Jesus' parable of the prodigal son came to mind as I read part of Geoffrey of Monmouth's The History of the Kings of Britain (ISBN 0140441700); indeed, the passage my title refers to the three sons of Constantine (not "the Great" Roman emperor known for the beginning of the Christianization of the Roman Empire, but the second British king by that name), Constans who at first got out of the struggle for succession by being placed in a monastery, Aurelius Ambrosius, and Utherpendragon.


The last one you may vaguely know because of his son Arthur.

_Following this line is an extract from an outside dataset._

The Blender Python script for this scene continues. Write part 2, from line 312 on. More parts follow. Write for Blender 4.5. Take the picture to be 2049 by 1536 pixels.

Today the ruler of Camelot -- which isn't mentioned in here by that name, Arthur simply rules Britain which itself is named for Aeneas' great-grandson who landed there a la Columbus in the Americas -- is largely regarded, like King Lear contemporary with the founding of Rome (mid-8th century BC) and Cymbeline with Augustus Caesar (last half of 1st century BC/first two decades of the 1st century AD) who both became central figures in plays by William Shakespeare, as apocryphal.


Who grew up and became King.


Which makes you wonder -- well, it made ME wonder! -- what Shakespeare's King Arthur would have been like ... but anyway, this twelfth century chronicle translated expertly by Lewis Thorpe who minimally butts in with footnotes is just marvelous. That is NOT easy to say about a history. But that Geoffrey places a great many events he relates to Biblical happenings (back when way many more than now believed them real) tells me that more of this is real than maybe some scholars believe.


KING Arthur.


When the above-named leader Brutus had built the city about which I have told you, he presented ... and gave them a code of laws by which they might live peacefully together. At that time the priest Eli was ruling in Judea and the Ark of the Covenant was captured by the Philistines. . . . The sons of Hector reigned in Troy . . . In Italy reigned Aeneas Silvius, son of Aeneas and uncle of Brutus, the third of the Latin Kings.


Thorpe also gives you a half-decent ... no, that's not true. He gives you an excellent index of every proper name and place in The History wherever it appears as well as connects them. He truly would have lived and thrived had we followed Bernard Shaw's advice about people who write books without indexes. AND a Time Chart connecting the events in other countries Geoffrey dates with the kings of Britain, from the fall of Troy to the end of the seventh century AD. 1900 years in 8 parts.


I'm impressed!


It's likely the introduction Thorpe -- who had to translate The History from Latin -- wrote won't make my eyes or yours glaze over, but I skipped it. I do urge you to read the Prophecies of Merlin though (Part Five) and don't worry about what they do or don't mean; the style they're written in reminded me of the Hebrew prophet Daniel in the Old Testament, or Malachy's Prophecy of the Popes. (And Malachy would be contemporaneous with Geoffrey himself, early 12th century. Wonder if they met?)